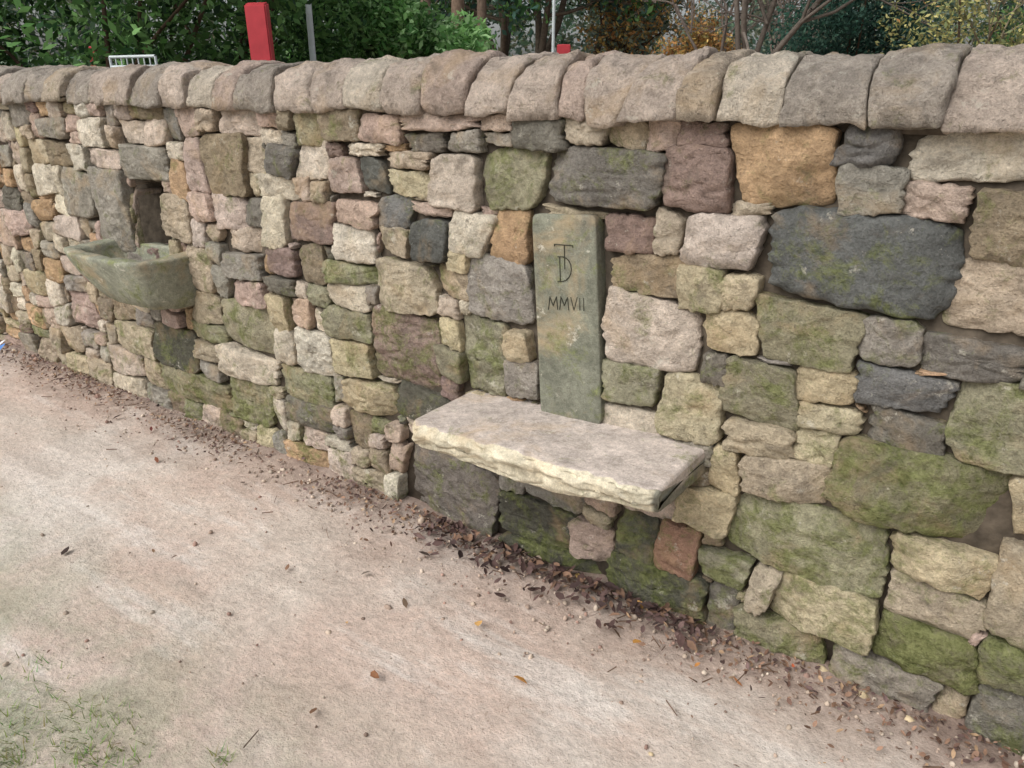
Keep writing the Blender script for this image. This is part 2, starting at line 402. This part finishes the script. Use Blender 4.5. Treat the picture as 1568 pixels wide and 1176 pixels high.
for i in range(len(joints)-1):
    x0,x1=joints[i],joints[i+1]; r=np.random.default_rng(900+i); w=x1-x0
    col,ms=PAL[cc_[r.integers(len(cc_))]]; col=np.array(col)*r.uniform(.84,1.06); col=col*.62+np.array(lin(178,163,150))*.38
    S=64; nR=max(12,int(w*120)); er=r.uniform(.006,.014)
    s=np.linspace(0,1,nR); s=np.sort(np.concatenate([s,[.5*er/w,1-.5*er/w,.2*er/w,1-.2*er/w]])); nR=len(s)
    d=np.minimum(s,1-s)*w; t=np.clip(1-d/er,0,1); dr=er*(1-np.sqrt(1-t*t))*.9
    ph=np.linspace(0,math.pi,48)
    e=2/r.uniform(2.05,3.0)
    a_=.184+r.uniform(-.014,.016); h_=.148+r.uniform(-.014,.012); zb=1.333+r.uniform(-.006,.006)
    tp=r.normal(0,.07)
    py=-np.cos(ph); py=np.sign(py)*abs(py)**e; pz=abs(np.sin(ph))**e
    bot=np.linspace(1,-1,S-48+2)[1:-1]
    py=np.concatenate([py,bot]); pz=np.concatenate([pz,np.zeros(len(bot))])
    rings=np.zeros((nR,S,3))
    for k in range(nR):
        g=.0008
        X=x0+g+(w-2*g)*s[k]
        rings[k,:,1]=.15+(a_-dr[k])*py
        rings[k,:,2]=zb+dr[k]*(pz<.02)+(h_-dr[k]+tp*(s[k]-.5)*w)*pz
        rings[k,:,0]=X+(lean[i]*(1-s[k])+lean[i+1]*s[k])*(rings[k,:,2]-zb)
    v=rings.reshape(-1,3); so=np.array([0,0,i*3.7])
    dv1=wobble(v+so,.024,7,3)-(v+so); dv2=wobble(v+so,.015,22,8,5)-(v+so)
    dv1[:,0]*=.3; dv2[:,0]*=.5
    v=v+dv1+dv2
    loft(acc,v.reshape(nR,S,3)[:,::-1],np.array([*col,ms*.4]),r.uniform(0,50))
acc.build("coping_stones",M_cope,wall)
a=Acc(); box(a,U0,U1,.02,.39,1.322,1.42,kc); a.build("coping_bed",M_core,wall,False)
# ---------------------------------------------------------------- carved slab
slab=empty("carved_stone_slab")
acc=Acc()
q=[on_wall(828,640,-.012),on_wall(921,652,-.012),on_wall(912,329,-.012),on_wall(813,327,-.012)]
stone(acc,q,lin(118,119,106),.35,777,off=.012,rough=.15,nexp=24,er=.005,gap=.0005,bulge=0,flat=True)
acc.build("slab_body",M_smooth,slab)
M_cut=simple_mat("incised_cut",lin(58,58,50),.95,.3,60)
def strokes(name,pls,rad,parent,yp):
    acc=Acc()
    for pl in pls:
        P=np.array([[on_wall(x,y,yp)[0],yp,on_wall(x,y,yp)[1]] for x,y in pl])
        dense=[P[0]]
        for k in range(len(P)-1):
            for t in np.linspace(0,1,6)[1:]: dense.append(P[k]*(1-t)+P[k+1]*t)
        P=np.array(dense); S=6; R=len(P); rings=np.zeros((R,S,3))
        for k in range(R):
            t=P[min(k+1,R-1)]-P[max(k-1,0)]; t/=np.linalg.norm(t)+1e-9; n=np.array([-t[2],0,t[0]])
            for s in range(S):
                an=2*math.pi*s/S; rings[k,s]=P[k]+n*rad*math.cos(an)+np.array([0,1,0])*rad*1.6*math.sin(an)
        loft(acc,rings,np.array([0,0,0,0.]),0)
    return acc.build(name,M_cut,parent)
arc=lambda cx,cy,rx,ry,a0,a1,n=9:[(cx+rx*math.cos(math.radians(a)),cy+ry*math.sin(math.radians(a))) for a in np.linspace(a0,a1,n)]
strokes("inscription",[[(849,377),(849,374),(877,376),(877,379)],[(864,376),(865,412)],
 [(857,393),(858,431)],[(854,393),(860,393)]+arc(860,412,15,19,-85,85)+[(854,431)],
 [(840,474),(842,454),(847,468),(852,454),(854,474)],[(857,474),(859,454),(864,468),(869,455),(871,475)],[(874,455),(879,475),(884,455)],[(888,456),(888,475)],[(894,456),(894,476)]],.0013,slab,-.0125)
# ---------------------------------------------------------------- bench slab
acc=Acc()
prof=[]
def seg(p,q_,n): 
    for t in np.linspace(0,1,n,endpoint=False): prof.append((p[0]*(1-t)+q_[0]*t,p[1]*(1-t)+q_[1]*t))
P0=[(.10,.0),(-.282,-.004),(-.292,-.010),(-.300,-.022),(-.288,-.060),(-.272,-.078),(-.258,-.084),(.10,-.084)]
nn=[22,4,4,8,5,3,18,5]
for k in range(8): seg(P0[k],P0[(k+1)%8],nn[k])
prof=np.array(prof); S=len(prof)
bx0,bx1=-1.425,-.640
s=np.concatenate([[0,.004,.010,.02],np.linspace(.035,.965,46),[.98,.99,.996,1]]); R=len(s)
rings=np.zeros((R,S,3))
for k in range(R):
    d=min(s[k],1-s[k])*(bx1-bx0); er=.010; t=max(0,1-d/er); dr=er*(1-math.sqrt(1-t*t))
    tl=max(0,1-s[k]/.05); 
    rings[k,:,0]=bx0+(bx1-bx0)*s[k]+ (prof[:,0]+.29)*0.02
    yy=prof[:,0].copy(); zz=prof[:,1].copy()
    front=np.clip((-yy-.2)/.09,0,1)
    yy+=front*(.035*tl+ .02*max(0,1-(1-s[k])/.04)) ; yy=np.where(yy<-.05,yy+dr,yy)
    zz=np.where(zz<-.05,zz+dr+ .012*max(0,(s[k]-.5)*2)**2+.010*math.sin(s[k]*9)*front,zz-dr*.8)
    zz=np.where(zz<-.05,zz-.008,zz)
    rings[k,:,1]=yy; rings[k,:,2]=.512+.026*s[k]+zz
v=rings.reshape(-1,3)
fr=np.clip((-v[:,1]-.262)/.02,0,1)
nzv=fbm(v*np.array([26,10,34]),4,21)
rd=abs(fbm(v*np.array([14,6,30]),3,25)); 
v[:,1]+=fr*(nzv*.020+.016*np.clip(.2-rd,0,1)/.2)
v=wobble(v,.005,9,30,3)
top=(np.tile(prof[:,1],R)>-.008)&(np.tile(prof[:,0],R)>-.284)
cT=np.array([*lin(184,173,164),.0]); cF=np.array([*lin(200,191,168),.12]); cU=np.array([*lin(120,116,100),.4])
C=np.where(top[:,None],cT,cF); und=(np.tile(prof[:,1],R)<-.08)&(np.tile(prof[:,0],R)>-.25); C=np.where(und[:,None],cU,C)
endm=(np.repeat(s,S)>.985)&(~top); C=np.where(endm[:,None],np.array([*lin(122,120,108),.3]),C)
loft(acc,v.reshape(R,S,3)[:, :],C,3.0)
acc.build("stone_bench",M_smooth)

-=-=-

» **TO BE DONE**:
In your copy of the listing above, reproduce each line exactly and omit all pictures.

» **TASK RESPONSE**:
Keep writing the Blender script for this image. This is part 2, starting at line 402. This part finishes the script. Use Blender 4.5. Treat the picture as 1568 pixels wide and 1176 pixels high.
for i in range(len(joints)-1):
    x0,x1=joints[i],joints[i+1]; r=np.random.default_rng(900+i); w=x1-x0
    col,ms=PAL[cc_[r.integers(len(cc_))]]; col=np.array(col)*r.uniform(.84,1.06); col=col*.62+np.array(lin(178,163,150))*.38
    S=64; nR=max(12,int(w*120)); er=r.uniform(.006,.014)
    s=np.linspace(0,1,nR); s=np.sort(np.concatenate([s,[.5*er/w,1-.5*er/w,.2*er/w,1-.2*er/w]])); nR=len(s)
    d=np.minimum(s,1-s)*w; t=np.clip(1-d/er,0,1); dr=er*(1-np.sqrt(1-t*t))*.9
    ph=np.linspace(0,math.pi,48)
    e=2/r.uniform(2.05,3.0)
    a_=.184+r.uniform(-.014,.016); h_=.148+r.uniform(-.014,.012); zb=1.333+r.uniform(-.006,.006)
    tp=r.normal(0,.07)
    py=-np.cos(ph); py=np.sign(py)*abs(py)**e; pz=abs(np.sin(ph))**e
    bot=np.linspace(1,-1,S-48+2)[1:-1]
    py=np.concatenate([py,bot]); pz=np.concatenate([pz,np.zeros(len(bot))])
    rings=np.zeros((nR,S,3))
    for k in range(nR):
        g=.0008
        X=x0+g+(w-2*g)*s[k]
        rings[k,:,1]=.15+(a_-dr[k])*py
        rings[k,:,2]=zb+dr[k]*(pz<.02)+(h_-dr[k]+tp*(s[k]-.5)*w)*pz
        rings[k,:,0]=X+(lean[i]*(1-s[k])+lean[i+1]*s[k])*(rings[k,:,2]-zb)
    v=rings.reshape(-1,3); so=np.array([0,0,i*3.7])
    dv1=wobble(v+so,.024,7,3)-(v+so); dv2=wobble(v+so,.015,22,8,5)-(v+so)
    dv1[:,0]*=.3; dv2[:,0]*=.5
    v=v+dv1+dv2
    loft(acc,v.reshape(nR,S,3)[:,::-1],np.array([*col,ms*.4]),r.uniform(0,50))
acc.build("coping_stones",M_cope,wall)
a=Acc(); box(a,U0,U1,.02,.39,1.322,1.42,kc); a.build("coping_bed",M_core,wall,False)
# ---------------------------------------------------------------- carved slab
slab=empty("carved_stone_slab")
acc=Acc()
q=[on_wall(828,640,-.012),on_wall(921,652,-.012),on_wall(912,329,-.012),on_wall(813,327,-.012)]
stone(acc,q,lin(118,119,106),.35,777,off=.012,rough=.15,nexp=24,er=.005,gap=.0005,bulge=0,flat=True)
acc.build("slab_body",M_smooth,slab)
M_cut=simple_mat("incised_cut",lin(58,58,50),.95,.3,60)
def strokes(name,pls,rad,parent,yp):
    acc=Acc()
    for pl in pls:
        P=np.array([[on_wall(x,y,yp)[0],yp,on_wall(x,y,yp)[1]] for x,y in pl])
        dense=[P[0]]
        for k in range(len(P)-1):
            for t in np.linspace(0,1,6)[1:]: dense.append(P[k]*(1-t)+P[k+1]*t)
        P=np.array(dense); S=6; R=len(P); rings=np.zeros((R,S,3))
        for k in range(R):
            t=P[min(k+1,R-1)]-P[max(k-1,0)]; t/=np.linalg.norm(t)+1e-9; n=np.array([-t[2],0,t[0]])
            for s in range(S):
                an=2*math.pi*s/S; rings[k,s]=P[k]+n*rad*math.cos(an)+np.array([0,1,0])*rad*1.6*math.sin(an)
        loft(acc,rings,np.array([0,0,0,0.]),0)
    return acc.build(name,M_cut,parent)
arc=lambda cx,cy,rx,ry,a0,a1,n=9:[(cx+rx*math.cos(math.radians(a)),cy+ry*math.sin(math.radians(a))) for a in np.linspace(a0,a1,n)]
strokes("inscription",[[(849,377),(849,374),(877,376),(877,379)],[(864,376),(865,412)],
 [(857,393),(858,431)],[(854,393),(860,393)]+arc(860,412,15,19,-85,85)+[(854,431)],
 [(840,474),(842,454),(847,468),(852,454),(854,474)],[(857,474),(859,454),(864,468),(869,455),(871,475)],[(874,455),(879,475),(884,455)],[(888,456),(888,475)],[(894,456),(894,476)]],.0013,slab,-.0125)
# ---------------------------------------------------------------- bench slab
acc=Acc()
prof=[]
def seg(p,q_,n): 
    for t in np.linspace(0,1,n,endpoint=False): prof.append((p[0]*(1-t)+q_[0]*t,p[1]*(1-t)+q_[1]*t))
P0=[(.10,.0),(-.282,-.004),(-.292,-.010),(-.300,-.022),(-.288,-.060),(-.272,-.078),(-.258,-.084),(.10,-.084)]
nn=[22,4,4,8,5,3,18,5]
for k in range(8): seg(P0[k],P0[(k+1)%8],nn[k])
prof=np.array(prof); S=len(prof)
bx0,bx1=-1.425,-.640
s=np.concatenate([[0,.004,.010,.02],np.linspace(.035,.965,46),[.98,.99,.996,1]]); R=len(s)
rings=np.zeros((R,S,3))
for k in range(R):
    d=min(s[k],1-s[k])*(bx1-bx0); er=.010; t=max(0,1-d/er); dr=er*(1-math.sqrt(1-t*t))
    tl=max(0,1-s[k]/.05); 
    rings[k,:,0]=bx0+(bx1-bx0)*s[k]+ (prof[:,0]+.29)*0.02
    yy=prof[:,0].copy(); zz=prof[:,1].copy()
    front=np.clip((-yy-.2)/.09,0,1)
    yy+=front*(.035*tl+ .02*max(0,1-(1-s[k])/.04)) ; yy=np.where(yy<-.05,yy+dr,yy)
    zz=np.where(zz<-.05,zz+dr+ .012*max(0,(s[k]-.5)*2)**2+.010*math.sin(s[k]*9)*front,zz-dr*.8)
    zz=np.where(zz<-.05,zz-.008,zz)
    rings[k,:,1]=yy; rings[k,:,2]=.512+.026*s[k]+zz
v=rings.reshape(-1,3)
fr=np.clip((-v[:,1]-.262)/.02,0,1)
nzv=fbm(v*np.array([26,10,34]),4,21)
rd=abs(fbm(v*np.array([14,6,30]),3,25)); 
v[:,1]+=fr*(nzv*.020+.016*np.clip(.2-rd,0,1)/.2)
v=wobble(v,.005,9,30,3)
top=(np.tile(prof[:,1],R)>-.008)&(np.tile(prof[:,0],R)>-.284)
cT=np.array([*lin(184,173,164),.0]); cF=np.array([*lin(200,191,168),.12]); cU=np.array([*lin(120,116,100),.4])
C=np.where(top[:,None],cT,cF); und=(np.tile(prof[:,1],R)<-.08)&(np.tile(prof[:,0],R)>-.25); C=np.where(und[:,None],cU,C)
endm=(np.repeat(s,S)>.985)&(~top); C=np.where(endm[:,None],np.array([*lin(122,120,108),.3]),C)
loft(acc,v.reshape(R,S,3)[:, :],C,3.0)
acc.build("stone_bench",M_smooth)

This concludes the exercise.